In 2016, the SEC proposed a rule that would require the use of universal proxies in contested elections. Mr. Bertsch said there now seems to be a consensus in favor of the idea.

"In a proxy contest, both the activist and the target company would need to agree to a universal proxy so it almost never happens," Mr. Katz said. "The only way to make it happen is through SEC rulemaking that favors neither the activist nor the target company."

Big picture

In one of the most closely contested proxy votes on record, some 2 billion votes were cast in Trian Fund Management's efforts to have its founding partner and CEO Nelson Peltz elected to Procter & Gamble Co.'s board of directors last year.
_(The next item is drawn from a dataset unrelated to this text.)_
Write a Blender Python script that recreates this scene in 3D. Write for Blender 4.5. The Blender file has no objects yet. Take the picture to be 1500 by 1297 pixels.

The final certified results showed a voting margin of approximately one-fourth of 1% in Trian's favor and the two sides ultimately settled, with Mr. Peltz joining the P&G board in March, according to Brian L. Schorr, a partner and chief legal officer at New York-based Trian, in his statement before the Investor Advisory Committee last month.

Mr. Schorr said the election exposed problems in the current proxy system, like over-voting, which can happen, for example, when shares that have been loaned out are voted (only shares held on the record date can be voted).

CII has proposed utilizing blockchain to enhance the reliability and security of proxy votes. Broadridge has run annual meetings on blockchain since 2017 according to Mr. Dampeer, who said it's helpful when there are multiple record-keeping systems that need to be reconciled in real time.

Mr. Bertsch added that CII cannot yet pinpoint how blockchain should be used, but said it's an idea he feels should be explored. For too long, there have been minor changes and fixes made to the system, but bigger ideas are needed, he said.

"I think there will be a temptation to just jury-rig it a little bit more and do some short-term fixes," Mr. Bertsch said. "I'm not necessarily against those but I think we need to think about the bigger systemic issues and making major changes. I think it's time to do that."